Following sanctions on major Russian oil companies Rosneft and Lukoil, many Indian refineries, including state-owned Mangalore Refinery and Petrochemicals Ltd, HPCL-Mittal Energy Ltd, and Reliance Industries, halted purchases of Russian crude. However, Indian Oil Corp.’s CFO Anuj Jain said the company will continue buying Russian oil if prices per barrel meet sanction-compliant levels. According to one trade source, Indian Oil purchased about 3.5 million barrels of Siberian ESPO crude, priced roughly at Dubai benchmark levels, with delivery planned to India’s eastern port in December. Sellers were not disclosed.
Two sources added that the refinery had previously refused seven to eight cargoes of Russian oil after the latest U.S. sanctions because deliveries came from subsidiaries under restrictions.
Most ESPO crude from the Kozmino port typically goes to China, but demand has declined after state refineries paused purchases due to U.S. sanctions, while independent Chinese refiners used up their import quotas. This caused ESPO prices to drop, attracting Indian buyers.

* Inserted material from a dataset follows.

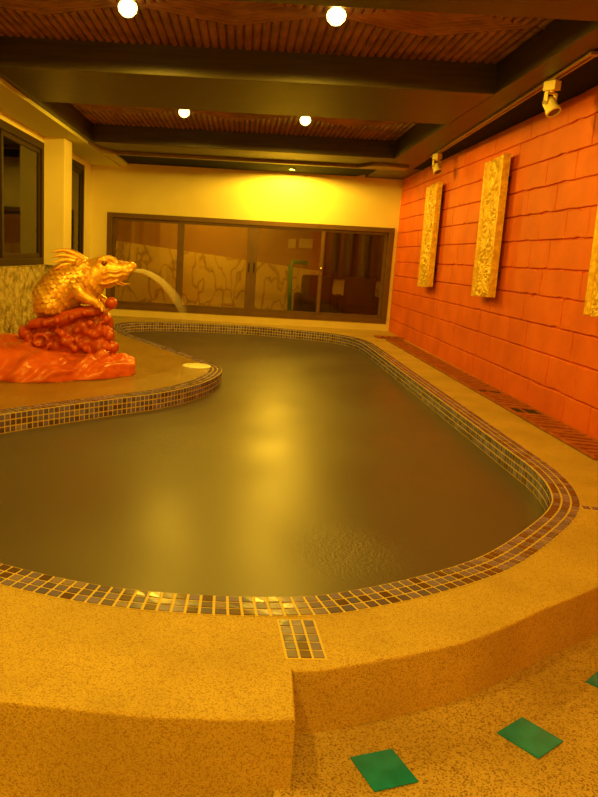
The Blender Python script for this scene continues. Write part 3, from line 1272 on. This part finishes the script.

Recently, a White House official said that following talks with the U.S., India is reducing its Russian oil imports by 50%. On October 29, Bloomberg reported that a tanker loaded with Russian oil bound for India had turned around and was drifting in the Baltic Sea, signaling potential disruptions in oil trade. Indian Oil Corp. also plans to buy up to 24 million barrels of oil from North and South American suppliers in the first quarter of next year, preparing for reduced Russian supply following the latest U.S. sanctions.